Northeastern Section - 42nd Annual Meeting (12–14 March 2007)

Paper No. 7
Presentation Time: 10:40 AM


BRADBURY, James A., 1223 Maryland Ave, Washington, DC 20002,

The Northeast Regional Climate Impacts Assessment explores the potential impacts of global climate change on the northeastern United States through analyses of output from climate model projections and the observational record. The regional-scale skill of nine coupled Atmosphere-Ocean General Circulation Models (AOGCMs) is tested by comparing trends and variations in hind-cast simulations with available instrumental data from across the region. Despite the relatively coarse grid-spacing of the AOGCMs, most models generally capture key aspects of regional atmospheric circulation. Trends and variations in regional temperature, rainfall, streamflow, and other climate indicators are also generally well simulated on seasonal to decadal time scales. A relatively high degree of confidence is placed on projected trends that are consistent with observed trends or that are otherwise expected in a warming world (e.g., fewer frost days in winter and earlier snow-melt in spring).
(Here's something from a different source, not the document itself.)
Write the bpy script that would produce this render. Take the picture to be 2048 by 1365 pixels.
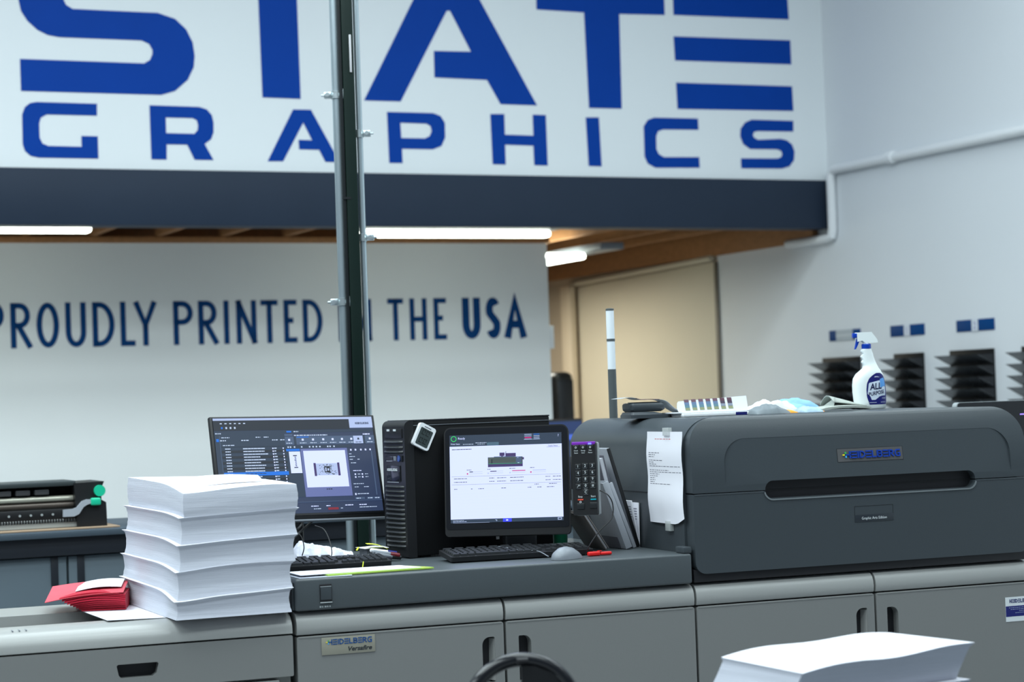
import bpy, bmesh, math, random
from math import sin, cos, pi, radians, sqrt, atan2
from mathutils import Vector, Matrix, noise
from mathutils.geometry import tessellate_polygon
random.seed(7)
C = bpy.context.scene.collection
scn = bpy.context.scene
for o in list(bpy.data.objects): bpy.data.objects.remove(o)

# ------------------------------------------------------------------ camera
FPX = 4100.0; ROLL = radians(2.0); PITCH = radians(1.638); H = 1.45
fw = Vector((0, cos(PITCH), sin(PITCH))); r0 = Vector((1, 0, 0)); u0 = Vector((0, -sin(PITCH), cos(PITCH)))
RT = cos(ROLL) * r0 - sin(ROLL) * u0
UP = sin(ROLL) * r0 + cos(ROLL) * u0
cam_d = bpy.data.cameras.new('camera'); cam = bpy.data.objects.new('camera', cam_d); C.objects.link(cam)
cam.matrix_world = Matrix(((RT.x, UP.x, -fw.x, 0), (RT.y, UP.y, -fw.y, 0), (RT.z, UP.z, -fw.z, H), (0, 0, 0, 1)))
cam_d.sensor_width = 36; cam_d.lens = 36 * FPX / 2048
cam_d.dof.use_dof = True; cam_d.dof.focus_distance = 6.25; cam_d.dof.aperture_fstop = 3.4; cam_d.dof.aperture_blades = 8
cam_d.clip_start = .05; cam_d.clip_end = 100
scn.camera = cam
# ------------------------------------------------------------------ view, world and the hall's ceiling lamps, plus an added passage fill
scn.view_settings.view_transform = 'Standard'; scn.view_settings.look = 'None'
scn.view_settings.exposure = 0.48; scn.view_settings.gamma = 1.0; scn.view_settings.use_curve_mapping = False
w = bpy.data.worlds.new('world'); scn.world = w; w.use_nodes = True
bg = w.node_tree.nodes['Background']; bg.inputs[0].default_value = (.62, .78, 1.0, 1); bg.inputs[1].default_value = .12

def frame(px_, py_, dist, deg):
    r = fw + (px_ - 1024) / FPX * RT + (682.5 - py_) / FPX * UP
    k = dist / r.y; a = radians(deg)
    return Matrix(((cos(a), -sin(a), 0, r.x * k), (sin(a), cos(a), 0, dist), (0, 0, 1, 0), (0, 0, 0, 1)))
PF = frame(1385, 1110, 6.1, 21)      # press frame: s along its front, t towards its back, z up
BF = frame(1655, 350, 13.67, 25)     # building frame: s = 0 is the right wall, t = 0 the mezzanine front
def ray(x, y): return fw + (x - 1024) / FPX * RT + (682.5 - y) / FPX * UP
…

Two different sets of 21st century climate change projections are studied based on two future emissions scenarios. Not surprisingly, the emissions pathway often has a significant impact on the regional impacts that were simulated by the models. For example, AOGCM output downscaled by a regional hydrologic model projects that the timing of peak spring streamflow to occur 10 days earlier under the lower emissions scenario and more than two weeks earlier under the higher emissions scenario. Results from this and other regional-scale impact assessments suggest that confidence can be placed in the direction and potential range of some projected climate changes, while the absolute magnitude of those change depends on both the sensitivity of the climate system to human forcing as well as the emissions pathway.